--- START Collected material ---
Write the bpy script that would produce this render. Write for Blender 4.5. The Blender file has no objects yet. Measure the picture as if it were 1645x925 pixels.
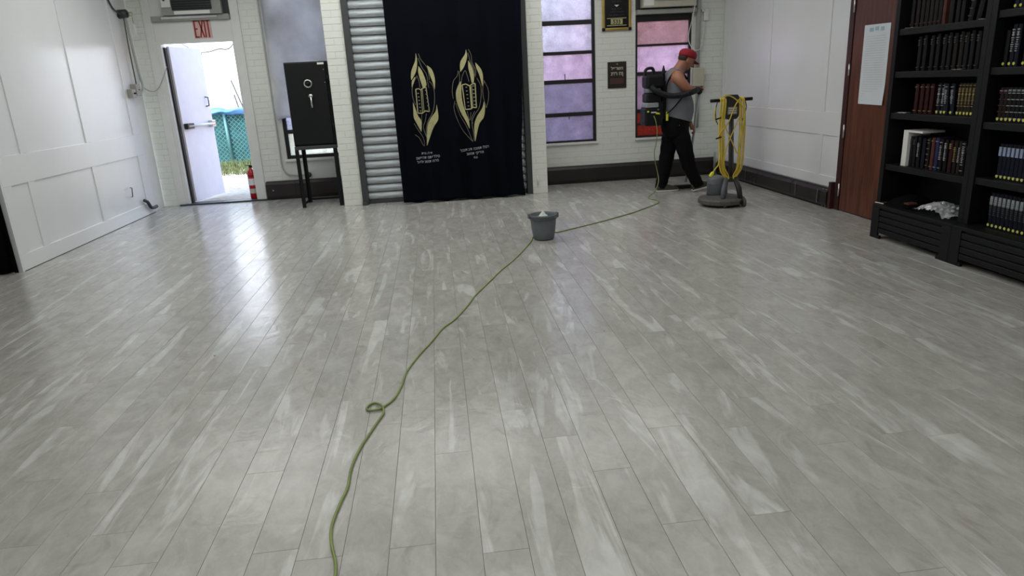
import bpy, bmesh, math, random
from mathutils import Vector, Matrix
from mathutils.geometry import tessellate_polygon
random.seed(7)
PI = math.pi
S = bpy.context.scene
COL = S.collection
# ------------------------------------------------------------------ camera
W, H, F = 1645, 925, 1095.947
PITCH, ROLL, YAW, EYE = 0.292895, -0.0531468, 0.0960117, 1.5
def basis():
    fwd = Vector((math.sin(YAW)*math.cos(PITCH), math.cos(YAW)*math.cos(PITCH), -math.sin(PITCH)))
    right = Vector((math.cos(YAW), -math.sin(YAW), 0)); up = right.cross(fwd)
    return right*math.cos(ROLL)+up*math.sin(ROLL), -right*math.sin(ROLL)+up*math.cos(ROLL), fwd
CR, CU, CF = basis()
cam = bpy.data.objects.new('camera', bpy.data.cameras.new('camera')); COL.objects.link(cam)
cam.data.sensor_width = 36; cam.data.lens = F/W*36; cam.data.clip_start = .05; cam.data.clip_end = 300
m = Matrix((CR, CU, -CF)).transposed().to_4x4(); m.translation = Vector((0, 0, EYE)); cam.matrix_world = m
S.camera = cam
# ------------------------------------------------------------------ view, sky, lights
S.view_settings.view_transform = 'Standard'; S.view_settings.look = 'None'
S.view_settings.gamma = 1; S.view_settings.use_curve_mapping = False
S.view_settings.exposure = 0.0
wd = bpy.data.worlds.new('world'); S.world = wd; wd.use_nodes = True
nt = wd.node_tree; bg = nt.nodes['Background']
sky = nt.nodes.new('ShaderNodeTexSky'); sky.sky_type = 'NISHITA'
sky.sun_disc = False; sky.sun_elevation = math.radians(48); sky.sun_rotation = math.radians(200)
sky.air_density = 1.3; sky.dust_density = 3.0; sky.ozone_density = 1.5
nt.links.new(sky.outputs[0], bg.inputs[0]); bg.inputs[1].default_value = 0.95
LAMP_W = 23.0
LIGHTS = [(-2.4, 8.2), (-.1, 8.2), (2.2, 8.2), (-2.2, 4.9), (.1, 4.9), (2.3, 4.9), (-2.2, 1.4), (.1, 1.4), (2.3, 1.4), (-2.2, -2.2), (.1, -2.2), (2.3, -2.2)]
CEIL = 3.35
for lx, ly in LIGHTS:
    l = bpy.data.lights.new('ceiling_lamp', 'AREA'); l.shape = 'RECTANGLE'; l.size = 2.0; l.size_y = 1.7
    l.energy = LAMP_W*(.72 if lx > 1 else 1.08 if lx < -1 else 1.0)*(1.35 if ly > 8 else .95); l.color = (1.0, .995, .97)
    o = bpy.data.objects.new('ceiling_lamp', l); COL.objects.link(o); o.location = (lx, ly, CEIL-.085)
# ------------------------------------------------------------------ pixel -> point (photo measured, used to place things)
def at(px, py, ax, v):
    d = CR*((px-W/2)/F)+CU*((H/2-py)/F)+CF
    o = Vector((0, 0, EYE)); return o+d*((v-o[ax])/d[ax])
# ------------------------------------------------------------------ materials
def lin(c):
    return tuple(((x/255)/12.92 if x/255 <= .04045 else ((x/255+.055)/1.055)**2.4) for x in c)+(1,)
def pset(p, k, v):
    if k in p.inputs: p.inputs[k].default_value = v
def mat(name, c, rough=.5, metal=0, var=.08, vs=6, bump=0, bs=60, coat=0, spec=.5, stretch=(1, 1, 1), sheen=0, c2=None):
    M = bpy.data.materials.new(name); M.use_nodes = True; n = M.node_tree; p = n.nodes['Principled BSDF']
    p.inputs['Base Color'].default_value = lin(c); p.inputs['Roughness'].default_value = rough
    p.inputs['Metallic'].default_value = metal
    pset(p, 'Specular IOR Level', spec); pset(p, 'Coat Weight', coat); pset(p, 'Sheen Weight', sheen)
    tc = n.nodes.new('ShaderNodeTexCoord'); mp = n.nodes.new('ShaderNodeMapping'); mp.inputs['Scale'].default_value = stretch
    n.links.new(tc.outputs['Object'], mp.inputs[0])
    if var > 0 or c2:
        t = n.nodes.new('ShaderNodeTexNoise'); t.inputs['Scale'].default_value = vs; t.inputs['Detail'].default_value = 5
        n.links.new(mp.outputs[0], t.inputs['Vector'])
        r = n.nodes.new('ShaderNodeValToRGB'); r.color_ramp.elements[0].position = .3; r.color_ramp.elements[1].position = .7
        a = lin(c)
        b = lin(c2) if c2 else tuple(min(1, x*(1+var)) for x in a[:3])+(1,)
        r.color_ramp.elements[0].color = a if c2 else tuple(x*(1-var) for x in a[:3])+(1,)
        r.color_ramp.elements[1].color = b
        n.links.new(t.outputs['Fac'], r.inputs[0]); n.links.new(r.outputs[0], p.inputs['Base Color'])
    if bump > 0:
        t2 = n.nodes.new('ShaderNodeTexNoise'); t2.inputs['Scale'].default_value = bs; t2.inputs['Detail'].default_value = 3
        n.links.new(mp.outputs[0], t2.inputs['Vector'])
        b2 = n.nodes.new('ShaderNodeBump'); b2.inputs['Strength'].default_value = bump; b2.inputs['Distance'].default_value = .01
        n.links.new(t2.outputs['Fac'], b2.inputs['Height']); n.links.new(b2.outputs[0], p.inputs['Normal'])
    return M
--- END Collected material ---
▸ What to work on:
From the material above, copy everything exactly but the pictures.

▸ Exercise response:
Write the bpy script that would produce this render. Write for Blender 4.5. The Blender file has no objects yet. Measure the picture as if it were 1645x925 pixels.
import bpy, bmesh, math, random
from mathutils import Vector, Matrix
from mathutils.geometry import tessellate_polygon
random.seed(7)
PI = math.pi
S = bpy.context.scene
COL = S.collection
# ------------------------------------------------------------------ camera
W, H, F = 1645, 925, 1095.947
PITCH, ROLL, YAW, EYE = 0.292895, -0.0531468, 0.0960117, 1.5
def basis():
    fwd = Vector((math.sin(YAW)*math.cos(PITCH), math.cos(YAW)*math.cos(PITCH), -math.sin(PITCH)))
    right = Vector((math.cos(YAW), -math.sin(YAW), 0)); up = right.cross(fwd)
    return right*math.cos(ROLL)+up*math.sin(ROLL), -right*math.sin(ROLL)+up*math.cos(ROLL), fwd
CR, CU, CF = basis()
cam = bpy.data.objects.new('camera', bpy.data.cameras.new('camera')); COL.objects.link(cam)
cam.data.sensor_width = 36; cam.data.lens = F/W*36; cam.data.clip_start = .05; cam.data.clip_end = 300
m = Matrix((CR, CU, -CF)).transposed().to_4x4(); m.translation = Vector((0, 0, EYE)); cam.matrix_world = m
S.camera = cam
# ------------------------------------------------------------------ view, sky, lights
S.view_settings.view_transform = 'Standard'; S.view_settings.look = 'None'
S.view_settings.gamma = 1; S.view_settings.use_curve_mapping = False
S.view_settings.exposure = 0.0
wd = bpy.data.worlds.new('world'); S.world = wd; wd.use_nodes = True
nt = wd.node_tree; bg = nt.nodes['Background']
sky = nt.nodes.new('ShaderNodeTexSky'); sky.sky_type = 'NISHITA'
sky.sun_disc = False; sky.sun_elevation = math.radians(48); sky.sun_rotation = math.radians(200)
sky.air_density = 1.3; sky.dust_density = 3.0; sky.ozone_density = 1.5
nt.links.new(sky.outputs[0], bg.inputs[0]); bg.inputs[1].default_value = 0.95
LAMP_W = 23.0
LIGHTS = [(-2.4, 8.2), (-.1, 8.2), (2.2, 8.2), (-2.2, 4.9), (.1, 4.9), (2.3, 4.9), (-2.2, 1.4), (.1, 1.4), (2.3, 1.4), (-2.2, -2.2), (.1, -2.2), (2.3, -2.2)]
CEIL = 3.35
for lx, ly in LIGHTS:
    l = bpy.data.lights.new('ceiling_lamp', 'AREA'); l.shape = 'RECTANGLE'; l.size = 2.0; l.size_y = 1.7
    l.energy = LAMP_W*(.72 if lx > 1 else 1.08 if lx < -1 else 1.0)*(1.35 if ly > 8 else .95); l.color = (1.0, .995, .97)
    o = bpy.data.objects.new('ceiling_lamp', l); COL.objects.link(o); o.location = (lx, ly, CEIL-.085)
# ------------------------------------------------------------------ pixel -> point (photo measured, used to place things)
def at(px, py, ax, v):
    d = CR*((px-W/2)/F)+CU*((H/2-py)/F)+CF
    o = Vector((0, 0, EYE)); return o+d*((v-o[ax])/d[ax])
# ------------------------------------------------------------------ materials
def lin(c):
    return tuple(((x/255)/12.92 if x/255 <= .04045 else ((x/255+.055)/1.055)**2.4) for x in c)+(1,)
def pset(p, k, v):
    if k in p.inputs: p.inputs[k].default_value = v
def mat(name, c, rough=.5, metal=0, var=.08, vs=6, bump=0, bs=60, coat=0, spec=.5, stretch=(1, 1, 1), sheen=0, c2=None):
    M = bpy.data.materials.new(name); M.use_nodes = True; n = M.node_tree; p = n.nodes['Principled BSDF']
    p.inputs['Base Color'].default_value = lin(c); p.inputs['Roughness'].default_value = rough
    p.inputs['Metallic'].default_value = metal
    pset(p, 'Specular IOR Level', spec); pset(p, 'Coat Weight', coat); pset(p, 'Sheen Weight', sheen)
    tc = n.nodes.new('ShaderNodeTexCoord'); mp = n.nodes.new('ShaderNodeMapping'); mp.inputs['Scale'].default_value = stretch
    n.links.new(tc.outputs['Object'], mp.inputs[0])
    if var > 0 or c2:
        t = n.nodes.new('ShaderNodeTexNoise'); t.inputs['Scale'].default_value = vs; t.inputs['Detail'].default_value = 5
        n.links.new(mp.outputs[0], t.inputs['Vector'])
        r = n.nodes.new('ShaderNodeValToRGB'); r.color_ramp.elements[0].position = .3; r.color_ramp.elements[1].position = .7
        a = lin(c)
        b = lin(c2) if c2 else tuple(min(1, x*(1+var)) for x in a[:3])+(1,)
        r.color_ramp.elements[0].color = a if c2 else tuple(x*(1-var) for x in a[:3])+(1,)
        r.color_ramp.elements[1].color = b
        n.links.new(t.outputs['Fac'], r.inputs[0]); n.links.new(r.outputs[0], p.inputs['Base Color'])
    if bump > 0:
        t2 = n.nodes.new('ShaderNodeTexNoise'); t2.inputs['Scale'].default_value = bs; t2.inputs['Detail'].default_value = 3
        n.links.new(mp.outputs[0], t2.inputs['Vector'])
        b2 = n.nodes.new('ShaderNodeBump'); b2.inputs['Strength'].default_value = bump; b2.inputs['Distance'].default_value = .01
        n.links.new(t2.outputs['Fac'], b2.inputs['Height']); n.links.new(b2.outputs[0], p.inputs['Normal'])
    return M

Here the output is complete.